You started out with saying you want to create a space and…

Always. If I have a chance. My primary training is in architecture, perhaps this is the main reason. Making spatial experiences is a principle, including at any concert. Sorry for interrupting.

So, you want to represent a war scene? 

Not really. But to have connections to one, using some basic elements. The sound parts of my works are rather simple. I wouldn’t say minimal, but they usually don’t include that many layers or ornamentation. I want to make a connection to some of the popular music of our times, mostly techno or electronic dance music, which still make use of these bass drum like sounds. Then, of course, noisy aesthetics. Either noise music, contemporary music, or metal. That’s our folk culture.

The use of a piano as a percussion instrument has a famous precedent in the 20th century, namely…

Prepared Piano!

Yeah, prepared piano. From my knowledge, you engaged with its main representative, John Cage, at least twice. And I’ve been wondering if that’s an influence.

I attended many concerts and some recordings in the studio that I worked at as a tonmeister. But I never played a prepared piano piece myself. There is a connection. Strangely, it seems that not many people around me are aware of these »Turkish« or »Janissary pedals«. It’s not only the drum-like sound or the cymbal. There’s also another mechanism that uses parchment paper on bass strings which changes the sound to something resembling the buzzing sound of another instrument, resembling a bassoon. Our project would like to remind or inform some people of these historical instruments. Another practice I would like to allude to are samplers with pads or digital keyboards. Where you imitate or represent sounds of other instruments with tapping on something. The Turkish stop if connected to the music of our times, the 1970s, especially 1980s, 1990s. Or to the modern drum-set culture, to cymbals traveled from Istanbul to Boston, to Jazz or the U.S. Army band.

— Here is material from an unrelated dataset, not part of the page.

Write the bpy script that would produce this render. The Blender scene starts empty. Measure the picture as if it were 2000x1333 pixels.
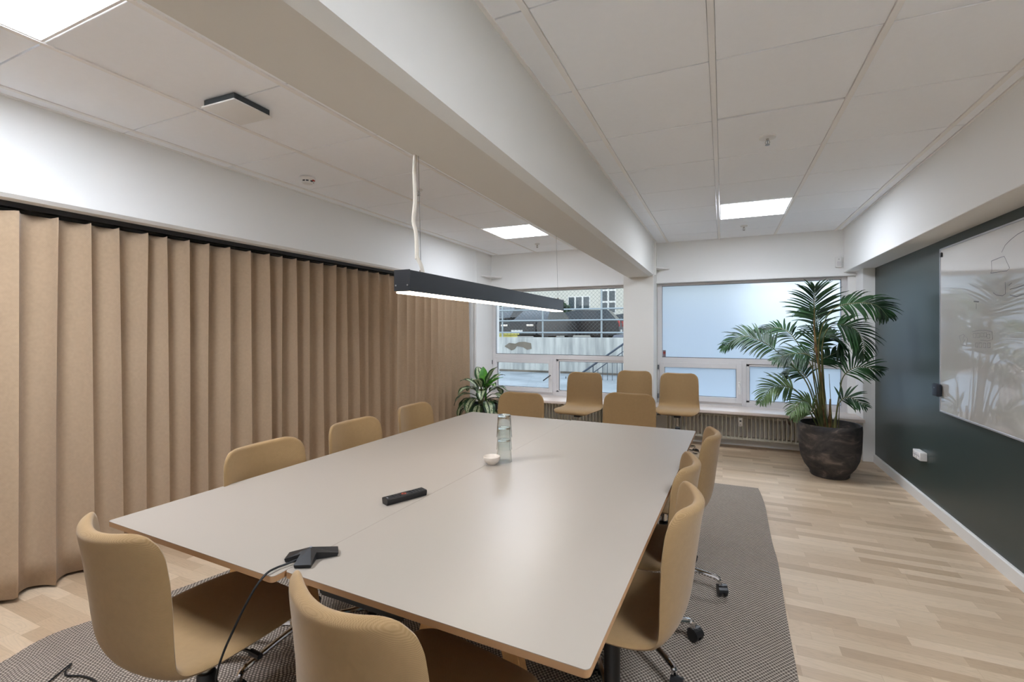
import bpy, bmesh, math, random
from mathutils import Vector, Matrix, Euler
R = math.radians
PI = math.pi
random.seed(7)
SC = bpy.context.scene
COL = SC.collection

# ------------------------------------------------------------------ materials
def lin(c):
    return tuple((v/12.92 if v <= .04045 else ((v+.055)/1.055)**2.4) for v in [x/255 for x in c])

def newmat(name):
    m = bpy.data.materials.new(name); m.use_nodes = True
    nt = m.node_tree
    b = nt.nodes['Principled BSDF']
    return m, nt, b

def mat(name, c, rough=.5, metal=0, var=.04, scale=6, bump=0, bscale=200, coat=0, spec=None, trans=0, emit=None, estr=0, coatr=.05):
    m, nt, b = newmat(name)
    N, L = nt.nodes, nt.links
    col = lin(c)
    tc = N.new('ShaderNodeTexCoord')
    if var > 0:
        nz = N.new('ShaderNodeTexNoise'); nz.inputs['Scale'].default_value = scale; nz.inputs['Detail'].default_value = 4
        L.new(tc.outputs['Object'], nz.inputs['Vector'])
        rp = N.new('ShaderNodeMix'); rp.data_type = 'RGBA'
        rp.inputs[6].default_value = (*[x*(1-var) for x in col], 1)
        rp.inputs[7].default_value = (*[min(1, x*(1+var)) for x in col], 1)
        L.new(nz.outputs['Fac'], rp.inputs[0]); L.new(rp.outputs[2], b.inputs['Base Color'])
    else:
        b.inputs['Base Color'].default_value = (*col, 1)
    b.inputs['Roughness'].default_value = rough
    b.inputs['Metallic'].default_value = metal
    if spec is not None: b.inputs['Specular IOR Level'].default_value = spec
    if coat: b.inputs['Coat Weight'].default_value = coat; b.inputs['Coat Roughness'].default_value = coatr; b.inputs['Coat IOR'].default_value = 1.5 if coat == 1 or coat < 1 else 2.1
    if trans: b.inputs['Transmission Weight'].default_value = trans
    if emit: b.inputs['Emission Color'].default_value = (*lin(emit), 1); b.inputs['Emission Strength'].default_value = estr
    if bump:
        n2 = N.new('ShaderNodeTexNoise'); n2.inputs['Scale'].default_value = bscale; n2.inputs['Detail'].default_value = 3
        L.new(tc.outputs['Object'], n2.inputs['Vector'])
        bp = N.new('ShaderNodeBump'); bp.inputs['Strength'].default_value = bump; bp.inputs['Distance'].default_value = .002
        L.new(n2.outputs['Fac'], bp.inputs['Height']); L.new(bp.outputs['Normal'], b.inputs['Normal'])
    return m

def mathn(nt, op, a, b=None, c=None):
    n = nt.nodes.new('ShaderNodeMath'); n.operation = op
    for i, v in enumerate((a, b, c)):
        if v is None: continue
        if isinstance(v, (int, float)): n.inputs[i].default_value = v
        else: nt.links.new(v, n.inputs[i])
    return n.outputs[0]

def weave_mat(name, c1, c2, pitch, bump=.5, rough=.95, dist=.002, axes=(0, 1), var=.12, ratio=1.0, wrap=False):
    """woven cloth: product of two sines, alternating rows shifted"""
    m, nt, b = newmat(name)
    N, L = nt.nodes, nt.links
    tc = N.new('ShaderNodeTexCoord'); sp = N.new('ShaderNodeSeparateXYZ')
    L.new(tc.outputs['Object'], sp.inputs[0])
    nz0 = N.new('ShaderNodeTexNoise'); nz0.inputs['Scale'].default_value = 5; L.new(tc.outputs['Object'], nz0.inputs['Vector'])
    wob = mathn(nt, 'MULTIPLY', nz0.outputs['Fac'], pitch*2.5)
    a = mathn(nt, 'ADD', sp.outputs[axes[0]], wob)
    d = mathn(nt, 'ADD', sp.outputs[axes[1]], wob)
    if wrap: d = mathn(nt, 'SUBTRACT', d, sp.outputs[1])
    k = 2*PI/pitch
    row = mathn(nt, 'FLOOR', mathn(nt, 'MULTIPLY', d, 1/(pitch*ratio*.5)))
    sh = mathn(nt, 'MULTIPLY', mathn(nt, 'MODULO', row, 2.0), PI)
    s1 = mathn(nt, 'SINE', mathn(nt, 'ADD', mathn(nt, 'MULTIPLY', a, k), sh))
    s2 = mathn(nt, 'ABSOLUTE', mathn(nt, 'SINE', mathn(nt, 'MULTIPLY', d, k/ratio)))
    h = mathn(nt, 'MULTIPLY', mathn(nt, 'ADD', mathn(nt, 'MULTIPLY', s1, .5), .5), mathn(nt, 'POWER', s2, .6))
    mx = N.new('ShaderNodeMix'); mx.data_type = 'RGBA'
    mx.inputs[6].default_value = (*lin(c2), 1); mx.inputs[7].default_value = (*lin(c1), 1)
    L.new(h, mx.inputs[0])
    nz = N.new('ShaderNodeTexNoise'); nz.inputs['Scale'].default_value = 60; nz.inputs['Detail'].default_value = 3
    L.new(tc.outputs['Object'], nz.inputs['Vector'])
    vv = mathn(nt, 'ADD', mathn(nt, 'MULTIPLY', nz.outputs['Fac'], var*2), 1-var)
    m2 = N.new('ShaderNodeMix'); m2.data_type = 'RGBA'; m2.blend_type = 'MULTIPLY'; m2.inputs[0].default_value = 1
    L.new(mx.outputs[2], m2.inputs[6]); L.new(vv, m2.inputs[7])
    L.new(m2.outputs[2], b.inputs['Base Color'])
    b.inputs['Roughness'].default_value = rough
    b.inputs['Specular IOR Level'].default_value = .2
    b.inputs['Sheen Weight'].default_value = .15
    bp = N.new('ShaderNodeBump'); bp.inputs['Strength'].default_value = bump; bp.inputs['Distance'].default_value = dist
    L.new(h, bp.inputs['Height']); L.new(bp.outputs['Normal'], b.inputs['Normal'])
    return m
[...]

If I understood you correctly, the project tries to bridge at least three dimensions: a spatial dimension (Istanbul – Vienna), a temporal dimension (classical period – today), and a vertical dimension, between what’s often referred to as a »highbrow culture« and »lowbrow culture«. 

Exactly.

Then let’s take the latter as a starting point to ask about your background – in metal music and progressive music and techno. What were formative experiences you had? 

For someone like me there were hundreds of influences. Hundreds. I’m not coming from a typical music education. My main thing was interest in music that I heard on the radio, on TV. Then slowly into more alternative scenes. In high school, I was really impressed by Turkish music from the 1970s. Rock in general and what some would call Anatolian pop or rock. Then, there were heavy cultures, especially the heavier size of metal, thrash metal, speed metal. Fastly going to harder versions. Death metal, of course. That was a push to try to learn instruments and make a band, Nekropsi. Firstly, by imitating, then practicing just continuously. When I was attending the MSÜ, the former Fine Arts Academy, we kept on with the band, and slowly went in another direction. First, becoming instrumental and keeping the distortion out. Trying to find an art form, in a way. Then I developed a curiosity for electronic music, sound production in general, started the MA Sound Design and Engineering at İTÜ MIAM, for recording and production techniques, electronic music, there we had also 20th century Western music history and a bit of European classical music theory. But initially the band was kind of a school for us. Then a pause in music, I started doing installations and kept on doing it until now, mostly. It became a very primal expression. On the other hand, we also did our best to keep on with the band, sometimes releasing, playing a few shows a year. It became a hybrid practice, which I’m enjoying mostly and sometimes suffering from. (laughs)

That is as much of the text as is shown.